Through GEC, State funded the Global Disinformation Index, a so-called “disinformation” tracking organization “working to blacklist and defund conservative news sites,” including The Federalist. Notably, Rubin and the GEC are named defendants in a lawsuit filed by The Federalist, The Daily Wire, and the state of Texas last month to stop the federal government’s censorship operations.

In their letter to Rubin, Williams and Van Duyne highlighted how the GEC subsidized third-party organizations that “discredit certain small businesses (and their owners) based on their political speech and viewpoints,” which sought to “pressure advertising and social media companies to remove certain businesses’ online advertisements, disallow ad placement on businesses’ websites, remove online speech, and ban accounts entirely.” As noted by the GOP representatives, this censorship apparatus “overwhelmingly” blocked conservative speech.

While Rubin and the GEC have claimed the agency does not target U.S. citizens or businesses, information unearthed in the “Twitter Files” shows that the GEC, as summarized by Williams and Van Duyne, “has sent lists of ‘foreign’ disinformation accounts to social media companies calling for their removal that, in fact, contained American profiles.” “While the GEC’s production to the Committee assigned a primary country for each award’s objective, evidence gives reason to believe that these awards may not have been used solely for foreign purposes,” the letter reads.

Despite the seriousness of the matter, the GEC doesn’t appear to be fully forthcoming in providing information the committee requested.
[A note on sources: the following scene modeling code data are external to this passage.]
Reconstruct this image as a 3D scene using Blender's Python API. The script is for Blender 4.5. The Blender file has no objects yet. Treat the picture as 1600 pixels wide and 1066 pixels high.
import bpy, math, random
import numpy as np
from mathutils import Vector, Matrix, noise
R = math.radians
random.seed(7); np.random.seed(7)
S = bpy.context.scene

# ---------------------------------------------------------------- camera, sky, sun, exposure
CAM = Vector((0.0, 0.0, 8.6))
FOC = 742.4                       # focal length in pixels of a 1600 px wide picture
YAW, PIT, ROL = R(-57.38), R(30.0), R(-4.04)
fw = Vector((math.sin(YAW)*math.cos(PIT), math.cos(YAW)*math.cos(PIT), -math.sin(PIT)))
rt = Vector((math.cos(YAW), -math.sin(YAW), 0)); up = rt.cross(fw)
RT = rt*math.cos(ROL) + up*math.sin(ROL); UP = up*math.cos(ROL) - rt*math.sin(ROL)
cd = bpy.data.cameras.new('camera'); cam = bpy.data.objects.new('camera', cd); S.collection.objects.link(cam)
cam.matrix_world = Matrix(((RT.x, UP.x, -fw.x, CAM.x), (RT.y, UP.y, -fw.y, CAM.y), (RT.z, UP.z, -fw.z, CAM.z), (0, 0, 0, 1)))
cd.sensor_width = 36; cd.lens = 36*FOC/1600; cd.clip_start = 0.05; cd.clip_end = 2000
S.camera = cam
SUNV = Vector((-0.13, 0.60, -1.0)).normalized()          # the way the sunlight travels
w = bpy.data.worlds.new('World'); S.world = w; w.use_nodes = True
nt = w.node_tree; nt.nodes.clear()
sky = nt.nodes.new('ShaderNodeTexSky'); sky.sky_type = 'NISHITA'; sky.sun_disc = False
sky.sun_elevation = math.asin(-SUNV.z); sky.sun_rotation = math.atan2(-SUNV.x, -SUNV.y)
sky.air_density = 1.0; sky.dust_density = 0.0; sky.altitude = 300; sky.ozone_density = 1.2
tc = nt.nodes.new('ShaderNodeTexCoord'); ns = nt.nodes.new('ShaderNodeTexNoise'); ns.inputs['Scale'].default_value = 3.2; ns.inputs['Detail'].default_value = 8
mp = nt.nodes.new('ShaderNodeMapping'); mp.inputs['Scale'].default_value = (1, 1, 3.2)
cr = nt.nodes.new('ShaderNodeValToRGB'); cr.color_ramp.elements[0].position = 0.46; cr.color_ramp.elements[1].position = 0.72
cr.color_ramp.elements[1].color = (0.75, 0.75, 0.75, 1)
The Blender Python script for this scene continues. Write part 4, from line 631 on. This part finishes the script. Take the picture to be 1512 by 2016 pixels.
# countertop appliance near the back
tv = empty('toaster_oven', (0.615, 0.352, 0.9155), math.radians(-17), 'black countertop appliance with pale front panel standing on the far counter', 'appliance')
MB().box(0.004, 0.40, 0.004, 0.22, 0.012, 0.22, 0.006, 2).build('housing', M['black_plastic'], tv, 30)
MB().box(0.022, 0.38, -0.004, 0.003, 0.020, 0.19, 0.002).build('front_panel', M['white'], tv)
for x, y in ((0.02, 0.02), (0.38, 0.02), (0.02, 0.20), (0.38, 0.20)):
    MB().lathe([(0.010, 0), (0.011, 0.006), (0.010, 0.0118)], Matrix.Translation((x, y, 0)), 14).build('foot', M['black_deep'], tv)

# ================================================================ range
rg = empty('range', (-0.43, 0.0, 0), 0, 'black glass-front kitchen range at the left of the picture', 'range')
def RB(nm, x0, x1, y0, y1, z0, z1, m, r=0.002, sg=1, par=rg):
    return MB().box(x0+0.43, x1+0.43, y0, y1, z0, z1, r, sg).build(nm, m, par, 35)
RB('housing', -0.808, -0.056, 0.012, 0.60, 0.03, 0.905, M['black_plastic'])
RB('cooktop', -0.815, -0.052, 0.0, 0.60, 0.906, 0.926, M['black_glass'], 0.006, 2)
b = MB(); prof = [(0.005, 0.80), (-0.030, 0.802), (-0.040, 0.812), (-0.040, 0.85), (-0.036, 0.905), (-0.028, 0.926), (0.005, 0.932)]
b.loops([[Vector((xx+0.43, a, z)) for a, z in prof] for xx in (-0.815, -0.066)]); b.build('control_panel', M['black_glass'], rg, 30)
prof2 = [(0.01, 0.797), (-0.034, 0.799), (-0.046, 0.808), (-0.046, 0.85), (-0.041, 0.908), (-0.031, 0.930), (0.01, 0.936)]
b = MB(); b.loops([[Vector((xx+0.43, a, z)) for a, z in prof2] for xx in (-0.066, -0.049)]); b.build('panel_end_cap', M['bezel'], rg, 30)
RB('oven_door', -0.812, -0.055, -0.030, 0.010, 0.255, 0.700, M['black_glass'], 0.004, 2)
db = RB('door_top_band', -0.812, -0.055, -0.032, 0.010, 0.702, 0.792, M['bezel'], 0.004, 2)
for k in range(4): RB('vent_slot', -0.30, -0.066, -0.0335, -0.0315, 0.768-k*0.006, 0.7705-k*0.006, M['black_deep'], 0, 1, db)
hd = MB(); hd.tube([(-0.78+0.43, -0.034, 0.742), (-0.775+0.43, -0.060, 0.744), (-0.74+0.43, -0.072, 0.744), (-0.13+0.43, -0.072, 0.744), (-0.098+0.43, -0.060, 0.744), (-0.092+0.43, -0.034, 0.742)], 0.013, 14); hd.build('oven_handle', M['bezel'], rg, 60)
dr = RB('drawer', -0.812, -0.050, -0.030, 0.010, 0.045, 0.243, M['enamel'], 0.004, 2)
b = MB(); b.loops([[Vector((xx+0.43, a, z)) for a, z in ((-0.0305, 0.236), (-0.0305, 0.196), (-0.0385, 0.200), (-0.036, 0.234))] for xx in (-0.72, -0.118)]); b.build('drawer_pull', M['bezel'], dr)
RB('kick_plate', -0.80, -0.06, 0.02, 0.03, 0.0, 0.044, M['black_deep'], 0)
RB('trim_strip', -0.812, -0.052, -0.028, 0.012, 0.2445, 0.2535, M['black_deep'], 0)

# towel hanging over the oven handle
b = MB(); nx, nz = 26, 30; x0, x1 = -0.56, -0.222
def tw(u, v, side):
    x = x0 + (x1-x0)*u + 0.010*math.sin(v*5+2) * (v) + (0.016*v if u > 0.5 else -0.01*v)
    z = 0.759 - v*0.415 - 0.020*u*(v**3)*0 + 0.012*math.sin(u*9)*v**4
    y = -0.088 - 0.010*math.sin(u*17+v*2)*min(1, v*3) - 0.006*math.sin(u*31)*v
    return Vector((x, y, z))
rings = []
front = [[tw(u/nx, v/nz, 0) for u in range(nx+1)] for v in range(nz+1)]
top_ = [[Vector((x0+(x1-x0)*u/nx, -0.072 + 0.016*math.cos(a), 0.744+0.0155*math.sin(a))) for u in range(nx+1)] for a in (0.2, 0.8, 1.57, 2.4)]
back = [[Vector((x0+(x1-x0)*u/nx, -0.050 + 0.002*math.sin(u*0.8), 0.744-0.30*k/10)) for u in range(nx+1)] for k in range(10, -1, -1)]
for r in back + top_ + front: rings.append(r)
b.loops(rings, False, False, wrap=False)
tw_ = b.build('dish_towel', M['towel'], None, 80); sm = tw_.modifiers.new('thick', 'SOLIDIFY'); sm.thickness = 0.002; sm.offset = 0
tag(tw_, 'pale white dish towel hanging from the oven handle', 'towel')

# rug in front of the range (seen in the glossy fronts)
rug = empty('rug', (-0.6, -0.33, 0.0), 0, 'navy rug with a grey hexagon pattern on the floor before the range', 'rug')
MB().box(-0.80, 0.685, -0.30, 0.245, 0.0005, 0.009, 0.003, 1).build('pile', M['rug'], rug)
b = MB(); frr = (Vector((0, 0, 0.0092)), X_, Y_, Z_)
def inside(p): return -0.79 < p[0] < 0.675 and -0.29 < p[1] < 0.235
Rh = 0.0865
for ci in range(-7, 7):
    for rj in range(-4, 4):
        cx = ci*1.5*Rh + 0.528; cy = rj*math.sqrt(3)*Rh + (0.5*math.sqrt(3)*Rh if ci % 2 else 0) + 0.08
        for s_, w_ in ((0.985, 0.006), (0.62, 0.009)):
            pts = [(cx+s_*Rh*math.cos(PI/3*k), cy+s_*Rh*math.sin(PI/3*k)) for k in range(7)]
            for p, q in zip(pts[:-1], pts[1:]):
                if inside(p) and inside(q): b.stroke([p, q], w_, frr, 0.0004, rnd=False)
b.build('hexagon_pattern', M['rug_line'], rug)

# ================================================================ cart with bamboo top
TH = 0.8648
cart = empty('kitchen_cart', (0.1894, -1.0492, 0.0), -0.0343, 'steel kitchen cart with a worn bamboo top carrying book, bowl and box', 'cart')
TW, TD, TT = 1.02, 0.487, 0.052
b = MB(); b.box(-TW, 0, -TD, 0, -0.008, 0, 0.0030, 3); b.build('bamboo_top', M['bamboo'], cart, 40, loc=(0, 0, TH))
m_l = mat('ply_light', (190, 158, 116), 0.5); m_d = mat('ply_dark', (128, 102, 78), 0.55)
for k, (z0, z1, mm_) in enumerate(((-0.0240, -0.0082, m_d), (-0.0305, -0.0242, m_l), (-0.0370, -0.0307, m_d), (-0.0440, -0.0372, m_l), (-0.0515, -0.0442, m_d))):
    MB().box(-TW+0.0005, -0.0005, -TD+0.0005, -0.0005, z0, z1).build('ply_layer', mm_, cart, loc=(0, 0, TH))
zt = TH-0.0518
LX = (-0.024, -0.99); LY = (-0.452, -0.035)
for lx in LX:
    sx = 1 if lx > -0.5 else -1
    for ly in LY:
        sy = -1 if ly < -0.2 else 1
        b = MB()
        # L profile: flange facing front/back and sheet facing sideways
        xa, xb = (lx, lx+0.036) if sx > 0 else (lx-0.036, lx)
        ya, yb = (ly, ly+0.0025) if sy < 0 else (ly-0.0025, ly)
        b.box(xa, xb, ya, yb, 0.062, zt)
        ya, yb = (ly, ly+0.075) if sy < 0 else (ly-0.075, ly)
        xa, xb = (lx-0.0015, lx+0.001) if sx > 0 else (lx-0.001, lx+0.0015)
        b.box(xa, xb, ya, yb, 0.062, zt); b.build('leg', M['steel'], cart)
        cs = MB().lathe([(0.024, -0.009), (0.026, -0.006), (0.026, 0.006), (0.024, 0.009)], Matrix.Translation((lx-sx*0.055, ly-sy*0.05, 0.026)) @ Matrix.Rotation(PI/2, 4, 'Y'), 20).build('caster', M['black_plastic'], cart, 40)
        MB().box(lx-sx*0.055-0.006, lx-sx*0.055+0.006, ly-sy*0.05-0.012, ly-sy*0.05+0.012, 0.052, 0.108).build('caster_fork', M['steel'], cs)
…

Williams and Van Duyne say the agency’s initial production of sought-after records is “incomplete,” with the GEC appearing to omit “dozens of awards” from the “unredacted list of all GEC grant recipients and associated award numbers from FY 2019 – present.”

“Given some of these awards are publicly viewable on, it is the Committee’s belief that these awards exist and were omitted without explanation and in violation of the Committee’s request,” the letter reads. “In addition, the GEC produced only cooperative agreements and failed to include any project grants, despite specific phrasing used by the Committee in its production request.”

Due to Rubin and the GEC’s failure to fully comply with the committee’s initial requests, Williams and Van Duyne are demanding the agency forfeit the remaining list of GEC-funded entities and awards by Jan. 22. The Texas Republicans also requested the agency disclose “Unredacted copies of all contracts and related documentation (including communications describing scope of work) for every GEC award, project grant, and cooperative agreement,” a list of all GEC contractors and subcontractors, and more from fiscal year 2018 to the present by the aforementioned deadline.